In military terms, this is a tactical retreat, losing a battle to win a war. The objective hasn't changed, the strategy hasn't changed, but tactics are adjusted in the short term for long term gain.

And when Damon won a club bike race at Brands Hatch at a key point in his career, after a set of circumstances including a row with his girlfriend ahead of the race, he had a eureka moment:

I never ever forget what that first win taught me. It's not technique. It's not bravery. It's not hunger or anger. It's gathering up all the energy into one place in your body and directing it towards your one goal.

Again, the ability to focus and concentrate in that one moment, to exclude everything outside of achieving your goal when it most matters, is a winning mindset. 

As Hill's winning ways set in, two further lessons were to become apparent. First is the power of positive reinforcement. Multiple wins positively reinforced his belief that he was a winner, in turn making winning easier. Second, success opened the doors to the more advanced formulas of motor racing to him, but that carried a price, the price being for Formula 3, £150,000. In turn, he sought sponsorship for his drive via a telephone and the Yellow Pages. Unsurprisingly, ...

most of my conversations ended with a 'thanks, but no thanks'.

Hill did not let the word 'no' be the end of it. Tenacity, and admittedly a bit of luck helped. But to paraphrase in Hill's case, the more phone calls I make the luckier I get. The winning mind set does not stop at no.

Another Formula 1 triple World Champion, Niki Lauda. had famously borrowed so much money to finance his drive that the survival of the bank from which he had borrowed was almost at stake given the sheer size of his accumulated debt. And again, the 1992 World Champion Nigel Mansell had earlier in his career re-mortgaged his house and sold everything he owned backing his belief in himself. Rightly or wrongly, Hill drew the conclusion

...only the faint-hearted did not borrow money. By this logic, I would have been bottling out if I didn't expose myself to a huge debt

As the debts mounted, Damon would in due course wonder whether he had done the right thing (and vowed never to do it again) but he was always sustained by his belief in himself and he never considered quitting the goal for a 'normal' job ("for as long as I was alive and kicking, I'd never give up").

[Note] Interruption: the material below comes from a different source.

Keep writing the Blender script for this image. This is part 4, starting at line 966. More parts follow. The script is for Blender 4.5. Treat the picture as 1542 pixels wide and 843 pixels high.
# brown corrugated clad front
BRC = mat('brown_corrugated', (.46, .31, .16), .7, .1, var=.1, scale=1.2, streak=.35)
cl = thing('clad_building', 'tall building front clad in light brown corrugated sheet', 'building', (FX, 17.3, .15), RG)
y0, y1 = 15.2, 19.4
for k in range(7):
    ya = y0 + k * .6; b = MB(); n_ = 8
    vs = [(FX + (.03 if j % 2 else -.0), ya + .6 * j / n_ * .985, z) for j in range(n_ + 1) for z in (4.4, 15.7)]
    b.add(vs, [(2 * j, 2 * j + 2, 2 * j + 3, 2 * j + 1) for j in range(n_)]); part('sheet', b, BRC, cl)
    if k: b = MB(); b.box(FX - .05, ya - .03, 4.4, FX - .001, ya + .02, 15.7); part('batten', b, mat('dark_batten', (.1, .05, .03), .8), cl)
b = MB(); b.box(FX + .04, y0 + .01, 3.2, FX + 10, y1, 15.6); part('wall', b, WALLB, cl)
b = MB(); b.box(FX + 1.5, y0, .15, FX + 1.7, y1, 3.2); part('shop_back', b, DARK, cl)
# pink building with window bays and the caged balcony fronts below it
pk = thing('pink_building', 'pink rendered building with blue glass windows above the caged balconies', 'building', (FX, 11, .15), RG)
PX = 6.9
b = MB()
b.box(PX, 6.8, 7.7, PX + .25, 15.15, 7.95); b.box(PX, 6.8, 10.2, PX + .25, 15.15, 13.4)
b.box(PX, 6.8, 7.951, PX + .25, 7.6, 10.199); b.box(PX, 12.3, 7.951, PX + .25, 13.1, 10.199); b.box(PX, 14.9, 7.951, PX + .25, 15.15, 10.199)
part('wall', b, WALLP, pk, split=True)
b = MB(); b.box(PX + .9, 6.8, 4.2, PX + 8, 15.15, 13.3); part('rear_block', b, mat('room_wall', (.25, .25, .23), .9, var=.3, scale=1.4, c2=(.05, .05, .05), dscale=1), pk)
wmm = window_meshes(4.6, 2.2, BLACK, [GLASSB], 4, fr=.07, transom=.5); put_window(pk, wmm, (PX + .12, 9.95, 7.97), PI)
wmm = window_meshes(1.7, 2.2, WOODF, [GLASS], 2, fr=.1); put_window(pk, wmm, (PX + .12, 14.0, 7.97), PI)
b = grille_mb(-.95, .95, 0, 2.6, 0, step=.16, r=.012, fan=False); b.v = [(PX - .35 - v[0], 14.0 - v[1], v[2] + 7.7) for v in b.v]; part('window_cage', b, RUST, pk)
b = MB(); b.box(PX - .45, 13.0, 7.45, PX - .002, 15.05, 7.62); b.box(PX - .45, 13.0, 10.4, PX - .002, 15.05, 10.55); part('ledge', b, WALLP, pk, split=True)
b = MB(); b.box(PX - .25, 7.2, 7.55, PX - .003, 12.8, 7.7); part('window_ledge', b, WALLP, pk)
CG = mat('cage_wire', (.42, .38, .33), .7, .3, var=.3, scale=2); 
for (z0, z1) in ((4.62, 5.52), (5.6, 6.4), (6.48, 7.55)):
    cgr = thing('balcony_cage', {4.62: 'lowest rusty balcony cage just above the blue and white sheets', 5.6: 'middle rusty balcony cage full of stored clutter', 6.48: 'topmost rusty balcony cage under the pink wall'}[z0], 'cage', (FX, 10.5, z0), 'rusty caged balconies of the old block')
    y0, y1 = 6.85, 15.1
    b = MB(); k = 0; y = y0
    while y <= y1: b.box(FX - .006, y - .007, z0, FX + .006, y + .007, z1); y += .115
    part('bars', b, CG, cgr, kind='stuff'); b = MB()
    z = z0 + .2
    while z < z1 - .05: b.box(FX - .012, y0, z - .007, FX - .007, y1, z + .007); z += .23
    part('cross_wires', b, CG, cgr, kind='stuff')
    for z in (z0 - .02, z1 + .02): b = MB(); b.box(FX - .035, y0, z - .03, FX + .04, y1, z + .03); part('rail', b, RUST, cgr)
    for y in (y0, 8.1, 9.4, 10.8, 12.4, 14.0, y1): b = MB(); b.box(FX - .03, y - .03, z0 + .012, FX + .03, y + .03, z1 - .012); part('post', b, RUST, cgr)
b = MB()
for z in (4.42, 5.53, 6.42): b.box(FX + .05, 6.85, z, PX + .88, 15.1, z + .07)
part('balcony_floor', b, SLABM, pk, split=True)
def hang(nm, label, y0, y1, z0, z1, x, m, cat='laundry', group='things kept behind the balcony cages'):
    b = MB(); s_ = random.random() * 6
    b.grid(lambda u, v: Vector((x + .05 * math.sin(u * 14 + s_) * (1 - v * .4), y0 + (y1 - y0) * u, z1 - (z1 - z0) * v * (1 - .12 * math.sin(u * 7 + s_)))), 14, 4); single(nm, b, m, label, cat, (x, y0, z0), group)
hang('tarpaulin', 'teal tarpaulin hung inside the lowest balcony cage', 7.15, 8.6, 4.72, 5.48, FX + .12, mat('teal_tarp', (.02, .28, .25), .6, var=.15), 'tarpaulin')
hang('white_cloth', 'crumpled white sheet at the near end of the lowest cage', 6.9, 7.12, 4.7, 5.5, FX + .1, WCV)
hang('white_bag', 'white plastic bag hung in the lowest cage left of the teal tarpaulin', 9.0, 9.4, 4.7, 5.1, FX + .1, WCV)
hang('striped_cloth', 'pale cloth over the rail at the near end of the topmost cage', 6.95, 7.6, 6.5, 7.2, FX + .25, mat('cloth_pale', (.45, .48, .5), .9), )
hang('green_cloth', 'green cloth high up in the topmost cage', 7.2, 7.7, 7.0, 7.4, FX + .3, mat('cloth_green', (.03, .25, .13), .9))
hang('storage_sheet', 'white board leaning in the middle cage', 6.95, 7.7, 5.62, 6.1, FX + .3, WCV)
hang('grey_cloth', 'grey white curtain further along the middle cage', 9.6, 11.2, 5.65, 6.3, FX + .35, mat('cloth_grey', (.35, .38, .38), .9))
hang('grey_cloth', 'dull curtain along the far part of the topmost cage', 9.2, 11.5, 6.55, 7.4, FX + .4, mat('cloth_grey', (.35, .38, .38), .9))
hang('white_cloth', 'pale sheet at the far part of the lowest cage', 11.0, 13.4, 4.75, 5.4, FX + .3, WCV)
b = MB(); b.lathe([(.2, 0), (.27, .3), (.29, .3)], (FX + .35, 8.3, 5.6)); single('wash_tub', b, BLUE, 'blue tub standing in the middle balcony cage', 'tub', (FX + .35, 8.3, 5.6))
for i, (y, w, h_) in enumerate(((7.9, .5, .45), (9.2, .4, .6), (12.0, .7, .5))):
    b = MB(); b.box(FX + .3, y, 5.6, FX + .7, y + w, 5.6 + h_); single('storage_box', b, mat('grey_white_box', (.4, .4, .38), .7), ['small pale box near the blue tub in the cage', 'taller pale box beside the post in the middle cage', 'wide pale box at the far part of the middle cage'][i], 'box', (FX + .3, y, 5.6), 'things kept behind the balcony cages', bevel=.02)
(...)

I do like a story he tells about his Williams team-mate, Alain Prost. Damon was the junior of the team and keen to learn from an already established world champion. Hill recounts a debriefing with Prost:

In the engineering debrief following a qualfying session, I said to him, 'Alain, in Turn 4, my car is doing this' - indicating the movement of the car with my hands. 'What's your car like through there?'
'Yes,' he said in his quiet, famous nasally French accented voice, 'my car does the same.' That was all I got out of him.


They might have been team-mates, Damon was by far the junior and inferior driver, arguably no real threat to him, but Prost recognised that Hill was still 'the competition' so why help him go faster? Simply put, you don't give away your competitive advantage - to anyone!

Finally, two further and related thoughts on winning from other people that Damon grafted into his own playbook:

My mechanic, Les Jones, used to joke about our tactics before a race. He would say, 'Get in front and improve your position.'

and Ayrton Senna, for many the greatest F1 talent of all time:

On many occasions I have found satisfaction from beating my own achievements. Many times I find myself in a comfortable position and I don't feel happy about it. I feel it is right to slow down, but something inside me, something very strong, pushes me on, makes me try to beat myself. It is...an enormous desire to go further and further, to travel beyond my own limits.

There is no such thing in my view as a single winning mind set, different people do it in different ways, so for example Steve Jobs was very different to Bill Gates, but the common traits between winners are extensive. Damon Hill's autobiography reveals a mindset that has much in common with other leading sports stars and other winners more broadly, with some of the key points drawn out above. Worth a read.